● **OBJECTIVE**:
Report only the number of lines that hold the word "leaf".

● **SUPPLIED MATERIAL**:
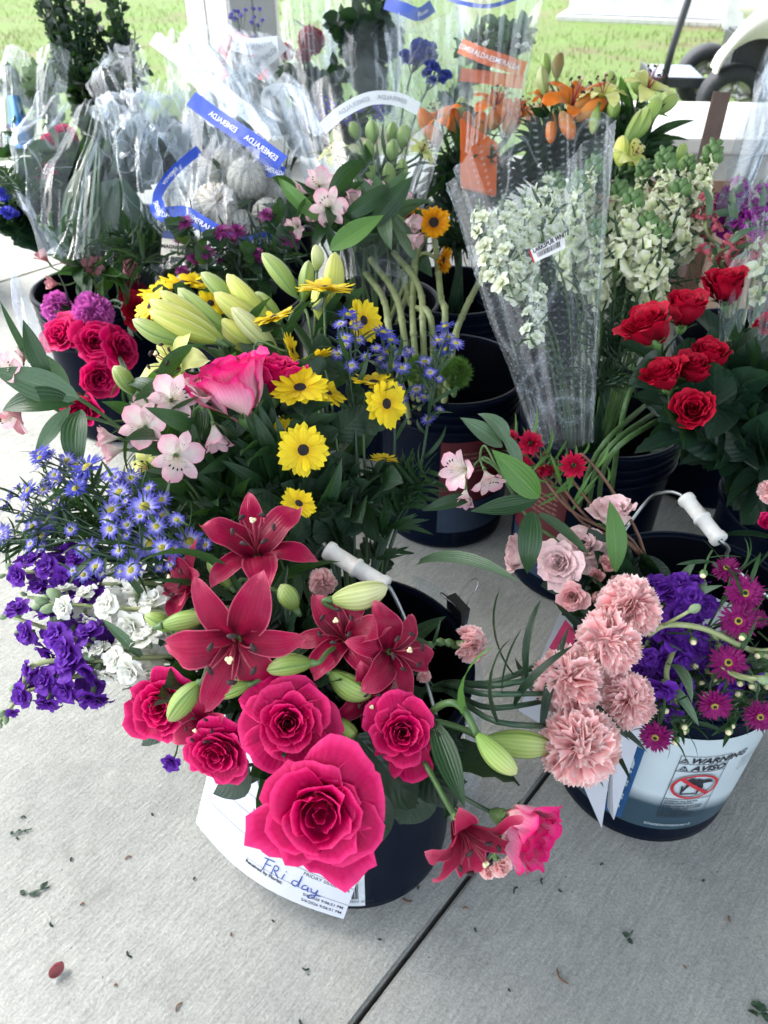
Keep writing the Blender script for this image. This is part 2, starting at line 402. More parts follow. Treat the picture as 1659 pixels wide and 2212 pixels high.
M_['sunf'] = petal_mat("sunflower petal", [(0, (.70, .22, .005)), (.5, (.88, .38, .008)), (1, (.92, .48, .01))], vein=.25, vein_n=3, trans=.25)
M_['aster'] = petal_mat("blue aster petal", [(0, (.80, .80, .85)), (.3, (.46, .46, .80)), (.6, (.15, .14, .56)), (1, (.07, .06, .40))], vein=.1, trans=.25, spread=.3)
M_['aster_d'] = petal_mat("deep violet aster petal", [(0, (.45, .45, .80)), (.3, (.08, .09, .55)), (1, (.035, .04, .42))], vein=.1, trans=.25, spread=.3)
M_['mats'] = petal_mat("magenta aster petal", [(0, (.70, .34, .46)), (.2, (.34, .02, .18)), (1, (.20, .003, .11))], vein=.2, vein_n=2, trans=.25, spread=.3)
M_['crim'] = petal_mat("crimson aster petal", [(0, (.45, .02, .06)), (1, (.62, .01, .07))], vein=.2, vein_n=2, trans=.25)
M_['purmum'] = petal_mat("purple mum petal", [(0, (.30, .04, .22)), (1, (.20, .012, .14))], vein=.1, trans=.2)
M_['carn'] = petal_mat("pink carnation petal", [(0, (.97, .22, .25)), (.45, (.98, .42, .43)), (.85, (.99, .60, .59)), (1, (.99, .74, .72))], edge=(.99, .84, .82), edge_w=.07, vein=.04, vein_n=9, trans=.5)
M_['carn_m'] = petal_mat("magenta carnation petal", [(0, (.45, .03, .30)), (.6, (.58, .06, .42)), (1, (.68, .16, .55))], vein=.1, trans=.3)
M_['carn_d'] = petal_mat("dark crimson carnation petal", [(0, (.15, .003, .02)), (1, (.30, .008, .06))], vein=.1, trans=.2)
M_['stock_p'] = petal_mat("purple stock petal", [(0, (.30, .28, .20)), (.15, (.10, .02, .24)), (.6, (.13, .022, .34)), (1, (.17, .035, .44))], edge=(.2, .06, .5), edge_w=.06, vein=.25, vein_n=7, trans=.25, spread=.35)
M_['stock_w'] = petal_mat("white stock petal", [(0, (.55, .65, .25)), (.25, (.80, .82, .68)), (1, (.86, .86, .84))], vein=.12, vein_n=7, trans=.3)
M_['stock_m'] = petal_mat("magenta stock petal", [(0, (.5, .5, .3)), (.2, (.42, .03, .36)), (1, (.50, .04, .46))], vein=.2, trans=.25)
M_['snap'] = petal_mat("white snapdragon petal", [(0, (.52, .66, .24)), (.3, (.82, .86, .52)), (1, (.92, .92, .80))], vein=.1, trans=.3)
M_['snap_p'] = petal_mat("pink snapdragon petal", [(0, (.5, .1, .12)), (1, (.66, .16, .22))], vein=.1, trans=.3)
M_['lark'] = petal_mat("white larkspur petal", [(0, (.50, .64, .25)), (.25, (.82, .87, .60)), (1, (.90, .92, .80))], vein=.1, trans=.3)
M_['mumw'] = petal_mat("netted white mum petal", [(0, (.40, .46, .16)), (.45, (.80, .76, .60)), (.9, (.84, .76, .72)), (1, (.70, .60, .60))], edge=(.55, .50, .42), edge_w=.25, vein=.2, vein_n=3, trans=.25)
M_['blue'] = petal_mat("blue ageratum petal", [(0, (.08, .08, .3)), (1, (.14, .14, .50))], vein=.1, trans=.2)
M_['navy'] = petal_mat("blue delphinium petal", [(0, (.06, .08, .25)), (1, (.05, .07, .34))], vein=.1, trans=.2)
M_['statice'] = petal_mat("lilac statice petal", [(0, (.2, .18, .5)), (1, (.22, .20, .62))], vein=.1, trans=.2)
M_['bud_green'] = bud_mat("green lily bud", (.16, .26, .05), (.36, .50, .13), (.12, .22, .035), (.45, .52, .2))
M_['bud_pale'] = bud_mat("pale lily bud", (.36, .44, .12), (.66, .70, .34), (.26, .32, .08), (.7, .68, .4))
M_['bud_yellow'] = bud_mat("yellow green lily bud", (.34, .46, .07), (.74, .74, .18), (.42, .52, .08), (.8, .78, .28))
M_['bud_lime'] = bud_mat("lime lily bud", (.18, .32, .06), (.46, .58, .17), (.14, .26, .05), (.6, .66, .3))
M_['bud_orange'] = bud_mat("orange lily bud", (.45, .26, .07), (.80, .25, .05), (.50, .15, .03), (.75, .2, .05))
M_['bud_dark'] = bud_mat("brownish lily bud", (.16, .16, .05), (.28, .20, .08), (.10, .08, .03))
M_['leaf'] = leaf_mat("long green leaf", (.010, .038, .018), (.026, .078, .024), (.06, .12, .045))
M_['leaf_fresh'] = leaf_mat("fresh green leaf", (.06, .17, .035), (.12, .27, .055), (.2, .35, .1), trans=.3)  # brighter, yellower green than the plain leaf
M_['leaf_grey'] = leaf_mat("grey green leaf", (.06, .12, .07), (.13, .21, .12), (.22, .32, .2))
M_['leaf_rose'] = leaf_mat("dark rose leaf", (.006, .022, .016), (.014, .042, .023), (.035, .07, .035), parallel=False, rough=.38)
M_['leaf_mum'] = leaf_mat("lobed mum leaf", (.011, .034, .019), (.025, .062, .03), (.06, .10, .055), parallel=False, rough=.55)
M_['leaf_dark'] = leaf_mat("blackish green leaf", (.004, .016, .012), (.010, .034, .018), (.02, .05, .028), parallel=False, rough=.35)
M_['stem'] = plain("green stem", (.055, .12, .035), .45, c2=(.10, .19, .06))
M_['stem_dark'] = plain("dark green stem", (.02, .055, .03), .45, c2=(.04, .09, .045))
M_['stem_pale'] = plain("pale thick stem", (.22, .27, .11), .55, c2=(.33, .37, .18))
M_['stem_red'] = plain("reddish brown stem", (.10, .045, .03), .5, c2=(.18, .09, .05))
M_['sepal'] = plain("green calyx", (.06, .14, .035), .5, c2=(.14, .25, .08))
M_['sepal_grey'] = plain("woolly grey green bud", (.14, .22, .11), .8, c2=(.27, .35, .2))
M_['dark_disc'] = plain("dark flower centre", (.008, .006, .01), .8, c2=(.03, .02, .02), scale=400, bstr=.8)
M_['yel_disc'] = plain("yellow flower centre", (.35, .30, .03), .8, c2=(.6, .55, .08), scale=500, bstr=.8)
M_['anther'] = plain("dark anther", (.02, .006, .008), .7)
M_['stigma'] = plain("cream stigma", (.72, .62, .36), .5, c2=(.85, .78, .5))
M_['filament'] = plain("lily filament", (.22, .02, .04), .45)
M_['fil_pale'] = plain("pale filament", (.75, .6, .45), .5)
M_['bucket'] = plain("black bucket plastic", (.0008, .0032, .010), .38, c2=(.002, .006, .016), scale=9, bstr=.06, bdist=.002, spec=.14)
def scuffed(name, c, dirt, rough):
    m, nt, out = nodemat(name); L = nt.links
    tc = N(nt, "ShaderNodeTexCoord"); mp = N(nt, "ShaderNodeMapping"); mp.inputs['Scale'].default_value = (1, 1, .22); L.new(tc.outputs['Object'], mp.inputs[0])
    a = N(nt, "ShaderNodeTexNoise", Scale=26.0, Detail=8.0, Roughness=.72); L.new(mp.outputs[0], a.inputs['Vector'])
    b = N(nt, "ShaderNodeTexNoise", Scale=5.0, Detail=5.0, Roughness=.6); L.new(tc.outputs['Object'], b.inputs['Vector'])
    f = math_(nt, 'MULTIPLY', math_(nt, 'MULTIPLY', math_(nt, 'SUBTRACT', a.outputs[0], .54), 4.5, True), math_(nt, 'MULTIPLY', math_(nt, 'SUBTRACT', b.outputs[0], .42), 4.0, True))
    pr = N(nt, "ShaderNodeBsdfPrincipled"); pr.inputs['Specular IOR Level'].default_value = .07
    L.new(mixc(nt, math_(nt, 'MULTIPLY', f, .5), c, dirt), pr.inputs['Base Color']); L.new(math_(nt, 'ADD', math_(nt, 'MULTIPLY', f, .3), rough), pr.inputs['Roughness'])
    L.new(bump(nt, a.outputs[0], .12, .001), pr.inputs['Normal']); L.new(pr.outputs[0], out.inputs[0]); return m
M_['bucket'] = scuffed("scuffed black bucket plastic", (.0010, .0036, .012), (.03, .038, .05), .36)
M_['bucket_in'] = plain("black bucket inside", (.0004, .001, .0035), .6, c2=(.001, .0022, .006), scale=12, bstr=.05, spec=.1)
M_['wire'] = plain("galvanised bail wire", (.28, .30, .31), .35, metal=.9)
M_['grip'] = plain("white bail grip", (.62, .62, .58), .45, c2=(.8, .8, .77), scale=60, bstr=.1)
M_['paper'] = plain("white paper", (.44, .46, .52), .8, c2=(.49, .51, .57), scale=8, bstr=.1)
M_['ink'] = plain("black ink", (.02, .02, .025), .7)
M_['pen'] = plain("blue pen ink", (.02, .05, .22), .6)
M_['pinkslip'] = plain("pink slip of paper", (.62, .05, .16), .7)
M_['clip'] = plain("black binder clip", (.01, .012, .015), .2, spec=.8)
M_['chrome'] = plain("chrome wire", (.5, .52, .54), .18, metal=1)
M_['conc'] = concrete_mat("broomed concrete", (.218, .226, .215), (.31, .32, .302))
M_['joint'] = plain("dark joint", (.012, .014, .018), .9)
M_['film'] = film_mat("crumpled clear cellophane", .11)
M_['film2'] = film_mat("clear flower sleeve", .06)
M_['film3'] = film_mat("dotted flower sleeve", .05, dots=True)
M_['film4'] = film_mat("milky cellophane", .24)
M_['net'] = film_mat("white netting", .34, rough=.4)
# ------------------------------------------------------------------ petals, leaves, buds
def sm(x, a=0., b=1.):
    t = max(0., min(1., (x - a) / (b - a))); return t * t * (3 - 2 * t)
def nz(*a): return noise.noise(Vector(a))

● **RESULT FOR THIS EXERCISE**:
6